FHA has been a great option for many buyers for some time now. However, as of April 1 and then June 3, that option is about to get significantly more expensive. The Federal Housing Administration, which is the largest insurer of low downpayment mortgages, announced Wednesday that it will raise premiums by 10 basis points, or 0.1%, on most of the new mortgages it insures. As of April 1 this 0.1% change means you'll pay a little more in monthly payments.

The increase is minimal: On a $100,000 purchase with the minimum 3.5% down, your monthly insurance payment would increase from $98.16/month to $106.01/month. It's only an additional $2826 over the life of the loan.

However, this is where it really makes your decision as a buyer more difficult:

As of June 3, the previous rule of only paying mortgage insurance until you build up 20-22% equity in your home or you reach the 5-year mark changes. As of 6/3, you will pay that insurance premium for the life if the loan. It will be amortized on a sliding scale, but the additional payout is significant. On a $100,000 purchase, that means an additional ~$17,000 in cost to you for a 30-year mortgage.

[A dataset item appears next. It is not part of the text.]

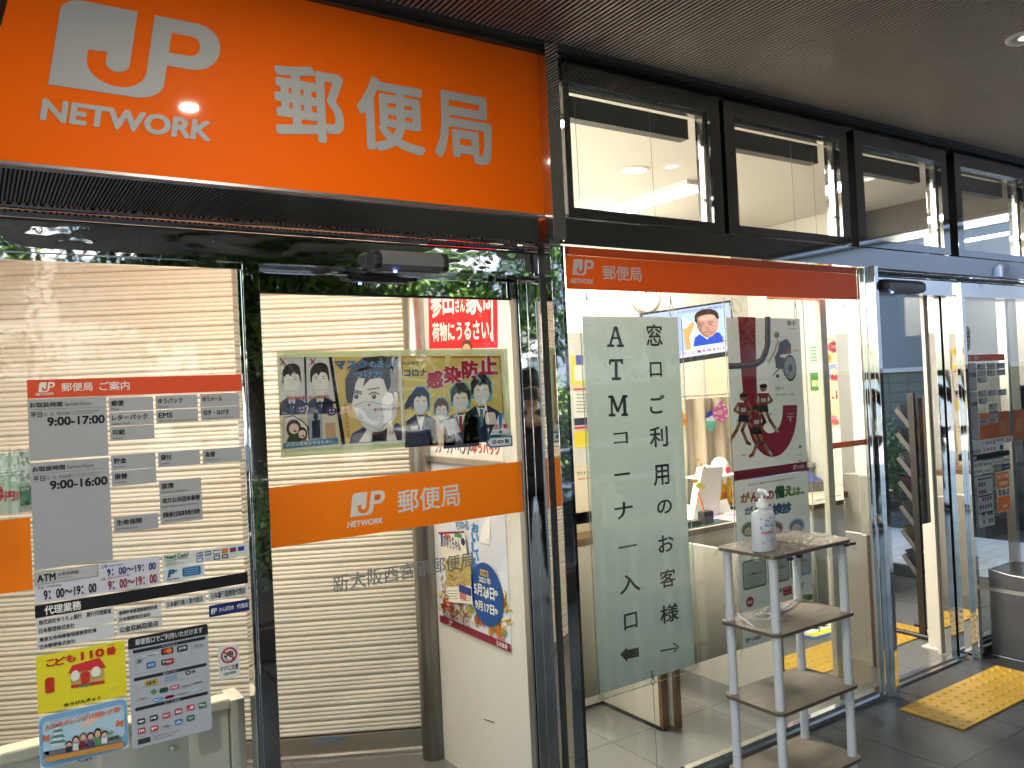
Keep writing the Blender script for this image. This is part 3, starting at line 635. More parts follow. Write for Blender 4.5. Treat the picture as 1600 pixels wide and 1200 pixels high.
plate('国債', 'Government Bonds', *c2, 1.375, .0385, jw=.28, ew=.62); plate('地方公共団体事務', 'Local Government Services', *c2, 1.336, .0385, jw=.90, ew=.85); plate('原動機付自転車等責任保険', 'Compulsory Automobile Liability Insurance', *c2, 1.2975, .0385, jw=.88, ew=.86)
plate('生命保険', 'Life Insurance', *c1, 1.291, .040, jw=.58, ew=.46)
# cash machine hours
PLW = mat('pale_lilac_plate', (.66, .65, .70), .4)
at = thing('hours_sign', 'pale cash machine hours sign reading ATM above the black strip', 'sign')
s = Sheet('Y', 2.3555); s.r((.113, 1.100), (.404, 1.1765), PLW, 0, True); s.r((.1135, 1.145), (.256, 1.177), '#a9a9a6', 1, True); s.r((.116, 1.148), (.253, 1.174), '#bdbdb9', 2, True)
s.t('ATM', (.119, 1.152), (.160, 1.171), TXT, 3, .035, 0, True); s.t('お取扱時間', (.165, 1.160), (.211, 1.170), TXT, 3, .005, 0, True); s.t('Service Hours', (.165, 1.154), (.195, 1.158), TX2, 3, 0, 0, True)
s.t('平日', (.119, 1.134), (.133, 1.142), TXT, 2, .004, 0, True); s.t('Weekdays', (.139, 1.135), (.172, 1.141), TX2, 2, .01, 0, True); s.t('9：00～19：00', (.132, 1.106), (.250, 1.130), TXT, 2, .025, 0, True)
s.t('土曜', (.262, 1.164), (.277, 1.173), '#2c3f8c', 2, .004, 0, True); s.t('Saturdays', (.281, 1.165), (.316, 1.171), '#2c3f8c', 2, .006, 0, True); s.t('9：00～19：00', (.276, 1.142), (.394, 1.161), '#2a3a78', 2, .025, 0, True)
s.t('日曜・休日', (.262, 1.133), (.288, 1.140), '#a8444a', 2, .004, 0, True); s.t('Sundays/Holidays', (.290, 1.134), (.333, 1.140), '#a8444a', 2, .004, 0, True); s.t('9：00～19：00', (.277, 1.106), (.395, 1.130), '#8d3238', 2, .025, 0, True)
s.build('plate', at)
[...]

Buyers that have a downpayment of 10% can avoid insurance premiums on a 15-year mortgage, but if this is the case, they have most likely chosen another financing option .

Additional new policies will make it harder for those with average credit scores to get a mortgage.

Bottom line: Work with a qualified agent to help you find a home before the 4/1/13  and 6/3/13 deadlines if you are going FHA. Otherwise, know your options before searching and placing an offer on a new home.